The recall campaign gathered enough signatures due to the low number of residents in his district, rather than his alleged unpopularity, he said.
The recall campaign is “bullying” county residents, and creating political strife that has annoyed the people of Taitung, he added.
The DPP only seeks to use Taitung as a tool for fighting its political rivals and has failed to serve the county’s residents, he said, citing the Ministry of Transportation and Communications on Wednesday saying it could not build a high-speed rail station in the county.
Meanwhile, campaign groups targeting KMT legislators Hung Mong-kai (洪孟楷) and Yeh Yuan-chih (葉元之) of New Taipei City on Wednesday announced that they had collected 50,592 and more than 32,000 signatures respectively in their bids to remove the lawmakers.
The group campaigning against Hung Mong-kai wrote on Facebook that it had achieved its “safe” target of 1.3 times the required threshold of 10 percent of all eligible voters in New Taipei City’s first electoral district.

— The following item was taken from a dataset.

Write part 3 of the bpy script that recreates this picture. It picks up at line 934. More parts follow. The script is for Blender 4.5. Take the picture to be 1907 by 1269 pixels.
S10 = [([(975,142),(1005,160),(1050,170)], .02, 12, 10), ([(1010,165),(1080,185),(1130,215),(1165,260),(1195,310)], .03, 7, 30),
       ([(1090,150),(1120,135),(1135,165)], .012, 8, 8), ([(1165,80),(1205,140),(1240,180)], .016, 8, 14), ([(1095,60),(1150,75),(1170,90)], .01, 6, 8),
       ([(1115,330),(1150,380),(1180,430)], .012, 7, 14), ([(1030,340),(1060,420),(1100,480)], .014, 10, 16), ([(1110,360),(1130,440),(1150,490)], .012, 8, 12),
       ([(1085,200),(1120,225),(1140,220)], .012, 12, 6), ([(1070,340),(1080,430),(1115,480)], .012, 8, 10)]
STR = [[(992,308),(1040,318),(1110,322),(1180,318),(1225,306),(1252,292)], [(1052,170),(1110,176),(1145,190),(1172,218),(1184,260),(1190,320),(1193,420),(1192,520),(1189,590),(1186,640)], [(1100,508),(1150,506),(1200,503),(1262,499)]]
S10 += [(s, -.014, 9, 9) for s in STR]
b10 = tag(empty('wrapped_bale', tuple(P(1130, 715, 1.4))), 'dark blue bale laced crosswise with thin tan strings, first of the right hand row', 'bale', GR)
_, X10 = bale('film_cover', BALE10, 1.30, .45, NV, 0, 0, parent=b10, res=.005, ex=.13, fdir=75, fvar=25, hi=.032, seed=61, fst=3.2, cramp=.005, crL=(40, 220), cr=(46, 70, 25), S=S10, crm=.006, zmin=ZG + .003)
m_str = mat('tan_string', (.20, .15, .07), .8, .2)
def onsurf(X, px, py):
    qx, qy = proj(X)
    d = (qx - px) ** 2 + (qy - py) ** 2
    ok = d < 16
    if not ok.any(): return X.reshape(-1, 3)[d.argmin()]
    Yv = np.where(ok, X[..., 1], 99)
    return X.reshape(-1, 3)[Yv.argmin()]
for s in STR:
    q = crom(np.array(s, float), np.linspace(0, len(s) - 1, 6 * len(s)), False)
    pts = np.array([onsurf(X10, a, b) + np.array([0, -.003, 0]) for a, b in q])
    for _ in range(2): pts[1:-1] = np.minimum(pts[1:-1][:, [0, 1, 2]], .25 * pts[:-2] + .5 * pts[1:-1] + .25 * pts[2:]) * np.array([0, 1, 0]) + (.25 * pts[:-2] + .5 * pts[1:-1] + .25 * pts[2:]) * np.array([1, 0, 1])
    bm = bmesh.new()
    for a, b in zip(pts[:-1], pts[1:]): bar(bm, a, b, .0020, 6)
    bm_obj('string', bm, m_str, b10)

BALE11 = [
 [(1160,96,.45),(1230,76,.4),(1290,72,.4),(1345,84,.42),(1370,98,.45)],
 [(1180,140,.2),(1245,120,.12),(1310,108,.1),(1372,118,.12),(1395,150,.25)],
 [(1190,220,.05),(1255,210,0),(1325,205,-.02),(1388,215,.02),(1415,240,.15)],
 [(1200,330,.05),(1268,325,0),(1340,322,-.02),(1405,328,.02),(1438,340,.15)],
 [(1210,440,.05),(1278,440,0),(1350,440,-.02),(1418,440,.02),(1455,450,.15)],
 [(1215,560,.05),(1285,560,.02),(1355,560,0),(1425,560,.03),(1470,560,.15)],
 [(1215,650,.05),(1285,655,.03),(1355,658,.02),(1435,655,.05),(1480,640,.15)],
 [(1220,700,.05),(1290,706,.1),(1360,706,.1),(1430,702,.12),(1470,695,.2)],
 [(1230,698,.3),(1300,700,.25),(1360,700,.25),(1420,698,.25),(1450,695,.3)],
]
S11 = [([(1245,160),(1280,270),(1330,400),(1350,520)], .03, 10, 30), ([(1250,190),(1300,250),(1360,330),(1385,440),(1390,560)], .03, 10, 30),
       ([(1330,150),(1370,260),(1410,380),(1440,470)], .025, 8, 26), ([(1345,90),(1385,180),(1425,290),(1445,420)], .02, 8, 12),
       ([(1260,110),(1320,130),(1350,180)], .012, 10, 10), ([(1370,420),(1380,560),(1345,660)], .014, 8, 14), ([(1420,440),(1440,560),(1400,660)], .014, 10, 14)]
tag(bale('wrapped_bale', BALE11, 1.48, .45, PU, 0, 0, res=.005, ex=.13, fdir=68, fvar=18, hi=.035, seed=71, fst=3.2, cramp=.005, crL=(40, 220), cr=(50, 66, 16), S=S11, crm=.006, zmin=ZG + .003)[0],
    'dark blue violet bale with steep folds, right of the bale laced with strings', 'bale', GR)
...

Meanwhile, campaigners in Banciao District (板橋) seeking to oust Yeh in the seventh electoral district said they had collected 1.37 times the required number of signatures and plan to deliver them to the city’s election commission on Monday next week.
Hung Mong-kai said he was prepared for the challenge, urging supporters to “defend the lawmaker they trust” and voice their disagreement using their ballots in the recall vote.
Voters had voiced their disapproval of the Executive Yuan at a KMT rally on Ketagalan Boulevard in Taipei on Saturday last week, he said.
The demonstrators disagree with the Executive Yuan’s “anti-democratic” polices, said Hung Mong-kai, who won 158,596 votes, the highest in the legislative elections last year.
Yeh, a former New Taipei City councilor, who began his first four-year term in the legislature on Feb. 1 last year, said his service in the electoral district has been endorsed by local wardens and groups, adding that he believes voters can see through the DPP’s intentions and would not tolerate a recall vote he described as a showdown.
The ongoing recall campaigns were started by the ruling DPP, with caucus whip Ker Chien-ming (柯建銘) in early January calling for mass recalls to oust KMT legislators.
KMT lawmakers hold a narrow majority in the legislature and have teamed up with Taiwan People’s Party lawmakers and two independents to form an opposition majority of 62-51.